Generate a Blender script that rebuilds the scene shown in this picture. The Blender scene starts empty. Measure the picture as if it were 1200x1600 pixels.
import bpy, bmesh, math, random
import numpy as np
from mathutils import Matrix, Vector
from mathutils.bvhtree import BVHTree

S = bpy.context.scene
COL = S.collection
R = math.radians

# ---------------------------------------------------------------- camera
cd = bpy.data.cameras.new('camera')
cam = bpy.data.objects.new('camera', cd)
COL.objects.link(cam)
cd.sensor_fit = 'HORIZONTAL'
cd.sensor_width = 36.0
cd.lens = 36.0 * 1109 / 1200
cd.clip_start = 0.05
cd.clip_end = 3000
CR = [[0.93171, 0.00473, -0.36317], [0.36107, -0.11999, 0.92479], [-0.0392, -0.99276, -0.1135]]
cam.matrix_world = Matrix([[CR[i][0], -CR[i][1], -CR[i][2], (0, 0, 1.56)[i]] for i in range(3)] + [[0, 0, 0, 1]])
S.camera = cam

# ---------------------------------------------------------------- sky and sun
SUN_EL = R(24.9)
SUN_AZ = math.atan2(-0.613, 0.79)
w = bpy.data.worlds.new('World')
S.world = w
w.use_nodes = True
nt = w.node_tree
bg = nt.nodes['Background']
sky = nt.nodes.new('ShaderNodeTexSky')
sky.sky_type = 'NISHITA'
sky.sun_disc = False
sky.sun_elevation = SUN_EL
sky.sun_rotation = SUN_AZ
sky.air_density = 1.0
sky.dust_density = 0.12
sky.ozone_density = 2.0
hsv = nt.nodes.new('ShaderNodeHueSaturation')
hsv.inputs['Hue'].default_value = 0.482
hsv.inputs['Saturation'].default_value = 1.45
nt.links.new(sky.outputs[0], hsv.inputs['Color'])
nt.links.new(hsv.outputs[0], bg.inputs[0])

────

### Problem requirements:
Only the lines from the opening of the material through the line with "R = math.radians" should be echoed, exactly as written.

### Reply:
Generate a Blender script that rebuilds the scene shown in this picture. The Blender scene starts empty. Measure the picture as if it were 1200x1600 pixels.
import bpy, bmesh, math, random
import numpy as np
from mathutils import Matrix, Vector
from mathutils.bvhtree import BVHTree

S = bpy.context.scene
COL = S.collection
R = math.radians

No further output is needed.